Written By: Kara Weeks—Aargh! I remember as a child, I could not wait to become a teenager. And as a teenager, I could not wait to be a young adult, so I could hang out with the college kids. Entering college, I wanted to be 21 and above, truly independent …nobody telling me what to do, who to see, where to go. I am past that point now, in my mid-twenties, and how I wish I could go back to those golden years of my childhood.
Being an adult is not all it’s cracked up to be. Nobody told me about all the "un-fun" responsibilities that come along with adulthood. And if they told me, they probably sugarcoated it. So here I am, about to graduate with my second degree, about to go out into the real world, and I have come to the realization that being an independent adult ain’t all it’s cracked up to be.
Case in point … I have written and rewritten at least ten drafts of my resume in the past three months. I have written more than enough cover letters. I have lost track of the number of jobs I have applied for. I currently have accounts on MonsterTrak, Careerbuilder, Yahoo Jobs, and
numerous other job websites. I spend multiple hours a day hunting for jobs. Just looking for a job IS a job in itself. That’s why there are job agencies out there…supposedly taking the stress off you.

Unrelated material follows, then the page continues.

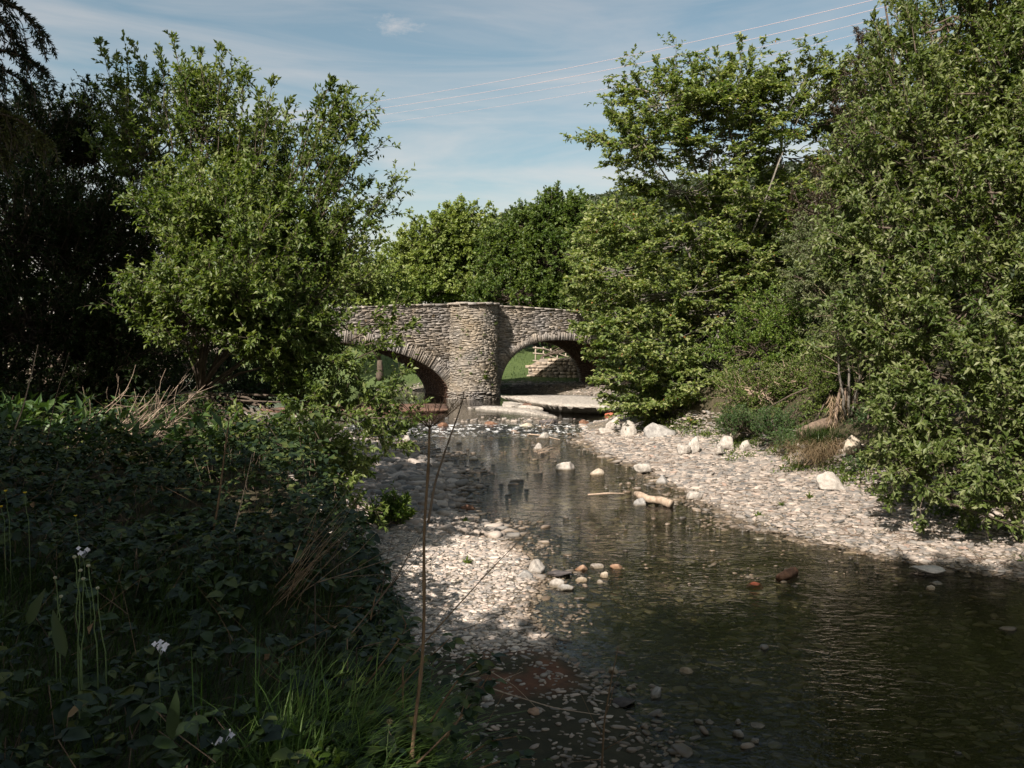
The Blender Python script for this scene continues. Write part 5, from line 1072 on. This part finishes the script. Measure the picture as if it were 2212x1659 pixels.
# dandelion stalks
def flower(name, label, cat, u0, v0, u1, v1, y, head, hm, stem_r=.003, group=None, seed=1):
    r = rs(seed); p0, p1 = W(u0, v0, y), W(u1, v1, y); p0[2] = min(p0[2], float(height(p0[0], p0[1]))+.02) if False else p0[2]; g = p0.copy(); g[2] = float(height(p0[0], p0[1]))-.03
    P = np.concatenate([[g], limb(p0, p1, r, .04, 8)]) if g[2] < p0[2] else limb(p0, p1, r, .04, 8)
    t = thing(name, P[0], label, cat, group); V = tubes(P, np.linspace(stem_r*1.2, stem_r*.8, len(P)), 6); mk('stem', V[0], list(V[1:]), M['flower_stem'], t)
    a = Acc()
    if head == 'knob': V, Fc = ico(2); a.add(V*np.array([.006, .006, .005])*1.2+p1, Fc); 
    elif head == 'cup':
        for k in range(5): an = k*1.2566; d = np.array([math.cos(an), math.sin(an), .9]); a.add(*ovate(p1[None], d[None], (np.array([-math.cos(an), -math.sin(an), 1.1]))[None], np.array([.014]), np.array([.014]), r))
    elif head == 'cress':
        for j in range(7):
            c = p1+np.array([r.uniform(-.028, .028), r.uniform(-.02, .02), r.uniform(-.01, .018)]); a.add(*tubes(np.stack([p1-Z*.03, c]), .0007, 3))
            tilt = nrm(np.array([r.normal(0, .4), -.7, .7])); e1 = nrm(np.cross(tilt, Z+.1)); e2 = np.cross(tilt, e1)
            for k in range(4): an = k*1.5708+.3; d = e1*math.cos(an)+e2*math.sin(an)+tilt*.25; a.add(*ovate(c[None], d[None], tilt[None], np.array([.012]), np.array([.010]), r))
    elif head == 'brown':
        n = 60; a.add(*leaves(np.repeat(p1[None], n, 0)+rnd(r, n)*.005, rnd(r, n)+Z*.4, rnd(r, n), .010, .003))
    a.mk('head' if head in ('knob', 'brown') else 'petals', hm, t); return t
M['flower_stem'] = plain('flower_stem', (.09, .13, .05), (.14, .19, .08)); M['yellow'] = plain('yellow_petal', (.75, .50, .02), (.85, .62, .03), rough=.4); M['white_petal'] = plain('white_petal', (.62, .60, .68), (.76, .74, .80), rough=.6); M['knob'] = plain('bare_knob', (.28, .27, .18), (.40, .38, .27))
for i, (u1, v1, u0, v0, lb) in enumerate([(161, 1203, 168, 1400, 'tallest bare dandelion stalk, leftmost of the tight cluster'), (174, 1232, 173, 1410, 'bare dandelion stalk second from the left in the cluster'), (180, 1250, 176, 1420, 'shorter bare dandelion stalk in the middle of the cluster'), (191, 1222, 210, 1415, 'bare dandelion stalk leaning left at the right side of the cluster'), (211, 1270, 228, 1410, 'curved bare dandelion stalk at the right end'), (119, 1248, 128, 1370, 'separate short dandelion stalk at the far left'), (132, 1288, 120, 1400, 'short bent dandelion stalk with drooping head')]):
    flower('dandelion_stalk', lb, 'flower stalk', u0, v0, u1, v1, 2.75+.06*i, 'knob', M['knob'], .0021, 'bare dandelion stalks at the front left', 80+i)
for i, (u, v, lb) in enumerate([(12, 1062, 'yellow buttercup nearest the left border'), (54, 1066, 'yellow buttercup right of the border one'), (163, 1116, 'yellow buttercup lowest and farthest right of the four'), (2, 1096, 'half hidden yellow buttercup at the very border')]):
    flower('buttercup', lb, 'flower', u+8, v+60, u, v, 4.3, 'cup', M['yellow'], .0015, 'yellow buttercups in the left grass', 90+i)
for i, (u, v, u0, v0, lb) in enumerate([(347, 1398, 345, 1480, 'white cuckoo flower cluster in the middle of the dark grass'), (482, 1592, 478, 1680, 'white cuckoo flower cluster near the bottom edge'), (180, 1192, 195, 1300, 'faint white cuckoo flower cluster behind the dandelion stalks')]):
    flower('cuckoo_flower', lb, 'flower', u0, v0, u, v, (2.9, 2.6, 3.6)[i], 'cress', M['white_petal'], .0014, 'white cuckoo flowers in the grass', 95+i)
flower('plantain_flower', 'brown faded flower head beside the base of the tall stalk', 'flower', 835, 1640, 841, 1560, 2.7, 'brown', M['dry'], .0018, None, 99)
# fallen pale leaf
p = W(145, 1548, 2.6); a = Acc(); a.add(*ovate(p[None], np.array([[.6, .2, .55]]), np.array([[-.5, -.6, .6]]), np.array([.11]), np.array([.055]), rs(1))); tag(mk('dead_leaf', a.V[0], a.F, M['dry'], loc=p), 'curled pale brown dead leaf in the bottom left grass', 'leaf')
# plantain/dock leaves in the grass
for i, (u, v, y, L, lb) in enumerate([(140, 1420, 2.7, .17, 'broad ribbed plantain leaf beside the dandelion stalks'), (370, 1600, 2.5, .16, 'upright dark plantain leaf near the bottom edge'), (60, 1350, 3.0, .15, 'broad dark leaf at the left border')]):
    p = W(u, v, y); a = Acc(); a.add(*ovate(p[None], np.array([[-.25+.3*i, .1, .8]]), np.array([[.1, -.8, .4]]), np.array([L]), np.array([L*.27]), rs(i))); tag(mk('plantain_leaf', a.V[0], a.F, M['bramble'], loc=p), lb, 'leaf')
# young leafy plant in the sunlit grass
p = W(690, 1650, 2.65); r = rs(3); n = 40; a = Acc(); a.add(*ovate(p+rnd(r, n)*np.array([.07, .05, .03]), rnd(r, n)+Z*.6, Z-np.array([0, .5, 0])+rnd(r, n)*.4, r.uniform(.03, .055, n), r.uniform(.016, .025, n), r)); tag(mk('young_plant', np.concatenate(a.V), [np.concatenate(a.F)], M['bright'], loc=p), 'light green leafy seedling clump in the sunlit grass', 'plant')

# ------------------------------------------------------------------ driftwood, roots, saplings on the right
def log(name, label, P, Rr, mat, cat, sides=12, seed=1, endmat=None, group=None):
    r = rs(seed); P = np.array(P, float); k = 24; tq = np.linspace(0, 1, k); t0 = np.linspace(0, 1, len(P)); C = np.stack([np.interp(tq, t0, P[:, j]) for j in range(3)], -1); C[1:-1] = (C[:-2]+C[1:-1]*2+C[2:])/4
    rad = np.interp(tq, np.linspace(0, 1, len(Rr)), Rr)*(1+.03*np.sin(tq*13)+r.normal(0, .015, k)); V, *Fc = tubes(C, rad, sides); V = V+r.normal(0, rad.mean()*.05, V.shape)
    return tag(mk(name, V, Fc, mat, loc=C[0], smooth=False), label, cat, group)
def gz(u, v, z): return G(u, v, z)
log('driftwood_log', 'bleached forked log lying at the edge of the right shingle', [gz(1373, 1066, .12), gz(1384, 1071, .13), gz(1402, 1079, .09), gz(1428, 1081, .09), gz(1450, 1090, .05)], [.045, .075, .072, .078, .085], M['drift'], 'driftwood', seed=5)
log('stick', 'long thin stick lying in the stream left of the bleached log', [gz(1270, 1069, .03), gz(1310, 1066, .05), gz(1350, 1066, .02)], [.02, .025, .012], M['twig'], 'stick', 6)
log('stick', 'pale stick resting on the stones right of the rapids', [gz(1286, 921, .15), gz(1310, 915, .2), gz(1345, 918, .16)], [.03, .04, .02], M['twig'], 'stick', 6, 3)
log('stick', 'curved stick in the water below the flat rapids rock', [gz(1140, 938, .05), gz(1165, 940, .05), gz(1210, 950, .02)], [.02, .03, .012], M['twig'], 'stick', 6, 4)
log('stick', 'pale stick lying on the right shingle under the dry grass tuft', [gz(1735, 1004, .45), gz(1780, 998, .47), gz(1810, 990, .52)], [.02, .022, .015], M['twig'], 'stick', 6, 8)
log('wood_block', 'dark brown waterlogged wood chunk alone in the stream', [gz(1682, 1251, .0), gz(1697, 1243, .03), gz(1716, 1234, .03)], [.05, .065, .06], M['b_brown'], 'driftwood', 9, 6)
def twigpile(name, label, cu, cv, z, n, L, seed, rad=.006):
    r = rs(seed); c = gz(cu, cv, z); a = Acc()
    for k in range(n): b = c+rnd(r, 1)[0]*np.array([.12, .12, .02]); d = nrm(rnd(r, 1)[0]*np.array([1, .6, .35])+np.array([.3, 0, .1])); a.add(*tubes(limb(b, b+d*L*r.uniform(.4, 1), r, .1, 5), np.linspace(rad, rad*.3, 5), 4))
    return tag(mk(name, np.concatenate(a.V), [np.concatenate([f for f in a.F if f.shape[1] == 4])], M['twig'], loc=c), label, 'twigs')
twigpile('dead_twigs', 'snagged dead twigs beneath the lone white mid stream boulder', 1160, 977, .03, 14, .6, 1, .008)
twigpile('dead_twigs', 'brown leaf and twig clump caught at the rapids', 1178, 924, .1, 16, .45, 2, .01)
log('fallen_trunk', 'broken rotten trunk end jutting left out of the right bank', [W(1732, 940, 17.6), W(1760, 925, 17.8), W(1800, 912, 18.2), W(1830, 885, 18.6)], [.16, .15, .14, .10], M['root'], 'dead wood', 14, 7)
t = thing('root_stump', W(1830, 905, 17.8), 'upright dead stump draped with hanging dry flood debris', 'stump'); a = Acc(); r = rs(15)
for k in range(6): a.add(*tubes(limb(W(1805+8*k, 945, 17.8), W(1820+6*k, 840-r.uniform(-8, 20), 17.9), r, .08, 7), np.linspace(.055, .03, 7), 7))
a.mk('stump', M['root'], t)
a = Acc(); n = 700; p = np.stack([W(1790+q*65, 850+w*85, 17.6+e) for q, w, e in r.uniform(0, 1, (n, 3))]); a.add(*leaves(p, np.array([0, 0, -1.])+rnd(r, n)*.55, rnd(r, n), r.uniform(.08, .3, n), .018)); a.mk('debris', M['dry'], t)
for i, (us, lb) in enumerate([([(1828, 905), (1812, 800), (1808, 720), (1800, 650)], 'left one of three thin bare saplings above the dead stump'), ([(1836, 900), (1832, 790), (1825, 700), (1822, 640)], 'middle one of three thin bare saplings above the dead stump'), ([(1838, 900), (1852, 840), (1858, 770), (1852, 690)], 'right one of three thin bare saplings above the dead stump')]):
    P = np.array([W(u, v, 17.5) for u, v in us]); r = rs(20+i); tt_ = thing('bare_sapling', P[0], lb, 'sapling', 'thin saplings on the right bank'); tq = np.linspace(0, 1, 14); C = np.stack([np.interp(tq, np.linspace(0, 1, 4), P[:, j]) for j in range(3)], -1)+r.normal(0, .012, (14, 3))
    V = tubes(C, np.linspace(.03, .008, 14), 6); mk('trunk', V[0], list(V[1:]), M['bark_pale'], tt_); a = Acc(); lf = Acc()
    for k in range(46):
        q = C[r.randint(4, 14)]; d = nrm(rnd(r, 1)[0]*.8+Z*.5); e = q+d*r.uniform(.2, .7); a.add(*tubes(limb(q, e, r, .08, 5), np.linspace(.007, .002, 5), 3, cap=False)); m = 14; w = r.uniform(.3, 1, m)[:, None]; lf.add(*leaves(q*(1-w)+e*w, rnd(r, m), rnd(r, m)+Z, .045, .022))
    a.mk('twigs', M['twig'], tt_); lf.mk('leaves', M['willow2'], tt_)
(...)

I just want some money to live my life. Why didn’t anybody tell me as a child to savor the moments of mummy and daddy paying for everything (well, some of the things) I wanted? Nobody told me that growing up meant I would actually have to get up day in and day out, working at some dreary job just so I could pay bills and taxes (damn you, Mr. IRS Man!). I guess it never really dawned on me that Mummy and Daddy were actually working for that money to buy me pretty dresses, bicycles, and whatnot. Growing up is hard to do!